> **Set exercise**: The required output is the line that contains "Build this scene" plus every line after it in the listing below, copied exactly as it appears.

> **Data entries**:
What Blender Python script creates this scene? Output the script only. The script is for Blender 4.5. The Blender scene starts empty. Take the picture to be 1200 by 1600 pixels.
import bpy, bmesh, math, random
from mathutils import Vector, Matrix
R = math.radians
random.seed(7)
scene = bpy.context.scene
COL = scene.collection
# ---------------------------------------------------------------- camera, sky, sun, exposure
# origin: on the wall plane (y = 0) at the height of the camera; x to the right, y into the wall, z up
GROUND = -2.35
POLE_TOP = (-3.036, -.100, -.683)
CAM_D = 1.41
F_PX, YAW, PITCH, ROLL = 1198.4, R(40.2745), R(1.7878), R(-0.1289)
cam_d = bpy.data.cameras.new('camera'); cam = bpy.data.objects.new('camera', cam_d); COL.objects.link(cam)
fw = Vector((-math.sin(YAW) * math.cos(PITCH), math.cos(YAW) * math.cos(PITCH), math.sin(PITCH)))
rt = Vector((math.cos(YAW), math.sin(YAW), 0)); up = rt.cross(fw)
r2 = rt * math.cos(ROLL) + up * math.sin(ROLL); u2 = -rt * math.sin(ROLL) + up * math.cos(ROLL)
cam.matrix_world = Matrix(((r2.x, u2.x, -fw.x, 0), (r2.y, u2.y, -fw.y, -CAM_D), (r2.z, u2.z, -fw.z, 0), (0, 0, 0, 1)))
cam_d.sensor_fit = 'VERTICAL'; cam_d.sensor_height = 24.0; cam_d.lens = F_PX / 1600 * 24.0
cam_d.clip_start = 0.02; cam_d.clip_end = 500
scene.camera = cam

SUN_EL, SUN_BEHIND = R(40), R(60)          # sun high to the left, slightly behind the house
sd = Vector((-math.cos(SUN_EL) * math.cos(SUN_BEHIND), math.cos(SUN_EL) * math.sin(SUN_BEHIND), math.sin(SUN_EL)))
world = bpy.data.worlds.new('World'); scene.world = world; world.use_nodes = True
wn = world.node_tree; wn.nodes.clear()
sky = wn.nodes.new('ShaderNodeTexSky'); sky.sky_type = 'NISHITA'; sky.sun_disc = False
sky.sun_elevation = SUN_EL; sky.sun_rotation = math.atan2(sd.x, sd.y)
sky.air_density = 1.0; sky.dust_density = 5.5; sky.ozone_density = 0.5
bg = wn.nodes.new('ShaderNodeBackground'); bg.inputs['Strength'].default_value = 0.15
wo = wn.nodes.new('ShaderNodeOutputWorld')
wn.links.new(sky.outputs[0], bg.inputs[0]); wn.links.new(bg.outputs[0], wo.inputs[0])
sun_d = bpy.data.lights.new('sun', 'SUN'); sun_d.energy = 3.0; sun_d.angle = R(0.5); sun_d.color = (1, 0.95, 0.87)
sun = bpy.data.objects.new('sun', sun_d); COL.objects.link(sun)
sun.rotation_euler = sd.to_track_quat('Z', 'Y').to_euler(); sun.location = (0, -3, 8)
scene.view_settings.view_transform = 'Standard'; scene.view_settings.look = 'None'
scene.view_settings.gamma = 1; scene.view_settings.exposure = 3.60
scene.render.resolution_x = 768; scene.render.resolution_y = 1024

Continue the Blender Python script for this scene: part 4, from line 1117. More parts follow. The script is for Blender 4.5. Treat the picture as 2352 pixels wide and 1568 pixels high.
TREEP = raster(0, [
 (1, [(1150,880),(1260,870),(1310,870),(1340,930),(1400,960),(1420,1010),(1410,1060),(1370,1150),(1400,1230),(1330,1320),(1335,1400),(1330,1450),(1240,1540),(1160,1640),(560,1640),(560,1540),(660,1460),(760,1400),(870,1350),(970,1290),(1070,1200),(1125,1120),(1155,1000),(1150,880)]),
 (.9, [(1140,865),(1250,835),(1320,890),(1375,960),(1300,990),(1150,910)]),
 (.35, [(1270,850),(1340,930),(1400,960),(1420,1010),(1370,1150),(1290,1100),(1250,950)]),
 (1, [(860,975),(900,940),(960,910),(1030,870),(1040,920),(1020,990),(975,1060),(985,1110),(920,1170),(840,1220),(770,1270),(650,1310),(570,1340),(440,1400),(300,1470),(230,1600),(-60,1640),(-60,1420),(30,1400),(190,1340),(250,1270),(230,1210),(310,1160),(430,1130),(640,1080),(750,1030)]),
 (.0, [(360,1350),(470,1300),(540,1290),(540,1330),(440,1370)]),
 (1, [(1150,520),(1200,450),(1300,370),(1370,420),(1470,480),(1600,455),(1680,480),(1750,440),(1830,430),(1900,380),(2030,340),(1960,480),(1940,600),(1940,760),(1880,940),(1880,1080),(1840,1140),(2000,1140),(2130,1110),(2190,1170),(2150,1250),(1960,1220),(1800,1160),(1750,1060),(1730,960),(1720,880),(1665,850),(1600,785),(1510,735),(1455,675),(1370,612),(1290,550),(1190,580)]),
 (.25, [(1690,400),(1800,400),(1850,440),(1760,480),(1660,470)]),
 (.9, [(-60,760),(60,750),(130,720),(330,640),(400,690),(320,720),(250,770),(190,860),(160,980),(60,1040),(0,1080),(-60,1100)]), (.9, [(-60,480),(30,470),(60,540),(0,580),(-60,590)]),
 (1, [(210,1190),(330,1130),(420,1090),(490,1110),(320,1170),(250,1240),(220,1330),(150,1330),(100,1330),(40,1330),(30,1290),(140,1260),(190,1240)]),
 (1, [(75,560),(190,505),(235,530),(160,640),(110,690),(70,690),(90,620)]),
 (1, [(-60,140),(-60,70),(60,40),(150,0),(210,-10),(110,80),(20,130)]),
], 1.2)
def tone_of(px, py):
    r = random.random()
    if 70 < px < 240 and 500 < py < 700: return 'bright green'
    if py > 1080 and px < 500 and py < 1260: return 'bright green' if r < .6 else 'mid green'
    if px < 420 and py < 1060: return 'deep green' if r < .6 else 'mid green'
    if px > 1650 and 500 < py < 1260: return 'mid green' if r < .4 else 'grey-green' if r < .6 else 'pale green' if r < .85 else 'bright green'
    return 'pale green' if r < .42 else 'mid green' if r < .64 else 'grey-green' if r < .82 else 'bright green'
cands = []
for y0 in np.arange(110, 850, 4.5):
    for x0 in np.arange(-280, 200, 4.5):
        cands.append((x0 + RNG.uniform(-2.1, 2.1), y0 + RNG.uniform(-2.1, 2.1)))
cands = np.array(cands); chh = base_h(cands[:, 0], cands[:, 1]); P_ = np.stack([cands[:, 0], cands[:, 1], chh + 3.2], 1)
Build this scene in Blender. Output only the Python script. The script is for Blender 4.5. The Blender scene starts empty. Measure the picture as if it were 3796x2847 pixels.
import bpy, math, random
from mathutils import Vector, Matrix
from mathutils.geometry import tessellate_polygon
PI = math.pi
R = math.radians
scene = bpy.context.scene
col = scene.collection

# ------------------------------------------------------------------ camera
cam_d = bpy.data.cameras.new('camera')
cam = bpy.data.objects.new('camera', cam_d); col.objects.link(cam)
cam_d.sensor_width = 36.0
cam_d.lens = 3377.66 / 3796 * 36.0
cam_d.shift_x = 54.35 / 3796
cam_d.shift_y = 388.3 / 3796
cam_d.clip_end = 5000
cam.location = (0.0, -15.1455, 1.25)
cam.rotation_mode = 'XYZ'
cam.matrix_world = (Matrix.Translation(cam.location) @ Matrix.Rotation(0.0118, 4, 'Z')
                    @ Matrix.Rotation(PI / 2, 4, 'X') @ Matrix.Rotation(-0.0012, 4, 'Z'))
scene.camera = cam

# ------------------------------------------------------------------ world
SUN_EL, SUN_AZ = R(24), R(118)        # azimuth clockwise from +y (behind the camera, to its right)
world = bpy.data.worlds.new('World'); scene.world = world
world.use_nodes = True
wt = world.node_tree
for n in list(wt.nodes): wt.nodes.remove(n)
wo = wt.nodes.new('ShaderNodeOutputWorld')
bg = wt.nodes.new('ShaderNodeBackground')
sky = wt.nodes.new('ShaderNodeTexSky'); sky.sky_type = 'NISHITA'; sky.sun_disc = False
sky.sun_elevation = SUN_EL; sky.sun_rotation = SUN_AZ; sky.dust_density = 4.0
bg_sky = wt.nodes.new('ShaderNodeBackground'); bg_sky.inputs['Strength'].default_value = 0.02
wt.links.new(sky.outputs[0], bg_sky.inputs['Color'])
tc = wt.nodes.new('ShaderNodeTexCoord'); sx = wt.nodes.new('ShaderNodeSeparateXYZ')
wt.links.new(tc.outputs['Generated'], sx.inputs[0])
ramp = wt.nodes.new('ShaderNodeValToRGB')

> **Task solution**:
Build this scene in Blender. Output only the Python script. The script is for Blender 4.5. The Blender scene starts empty. Measure the picture as if it were 3796x2847 pixels.
import bpy, math, random
from mathutils import Vector, Matrix
from mathutils.geometry import tessellate_polygon
PI = math.pi
R = math.radians
scene = bpy.context.scene
col = scene.collection

# ------------------------------------------------------------------ camera
cam_d = bpy.data.cameras.new('camera')
cam = bpy.data.objects.new('camera', cam_d); col.objects.link(cam)
cam_d.sensor_width = 36.0
cam_d.lens = 3377.66 / 3796 * 36.0
cam_d.shift_x = 54.35 / 3796
cam_d.shift_y = 388.3 / 3796
cam_d.clip_end = 5000
cam.location = (0.0, -15.1455, 1.25)
cam.rotation_mode = 'XYZ'
cam.matrix_world = (Matrix.Translation(cam.location) @ Matrix.Rotation(0.0118, 4, 'Z')
                    @ Matrix.Rotation(PI / 2, 4, 'X') @ Matrix.Rotation(-0.0012, 4, 'Z'))
scene.camera = cam

# ------------------------------------------------------------------ world
SUN_EL, SUN_AZ = R(24), R(118)        # azimuth clockwise from +y (behind the camera, to its right)
world = bpy.data.worlds.new('World'); scene.world = world
world.use_nodes = True
wt = world.node_tree
for n in list(wt.nodes): wt.nodes.remove(n)
wo = wt.nodes.new('ShaderNodeOutputWorld')
bg = wt.nodes.new('ShaderNodeBackground')
sky = wt.nodes.new('ShaderNodeTexSky'); sky.sky_type = 'NISHITA'; sky.sun_disc = False
sky.sun_elevation = SUN_EL; sky.sun_rotation = SUN_AZ; sky.dust_density = 4.0
bg_sky = wt.nodes.new('ShaderNodeBackground'); bg_sky.inputs['Strength'].default_value = 0.02
wt.links.new(sky.outputs[0], bg_sky.inputs['Color'])
tc = wt.nodes.new('ShaderNodeTexCoord'); sx = wt.nodes.new('ShaderNodeSeparateXYZ')
wt.links.new(tc.outputs['Generated'], sx.inputs[0])
ramp = wt.nodes.new('ShaderNodeValToRGB')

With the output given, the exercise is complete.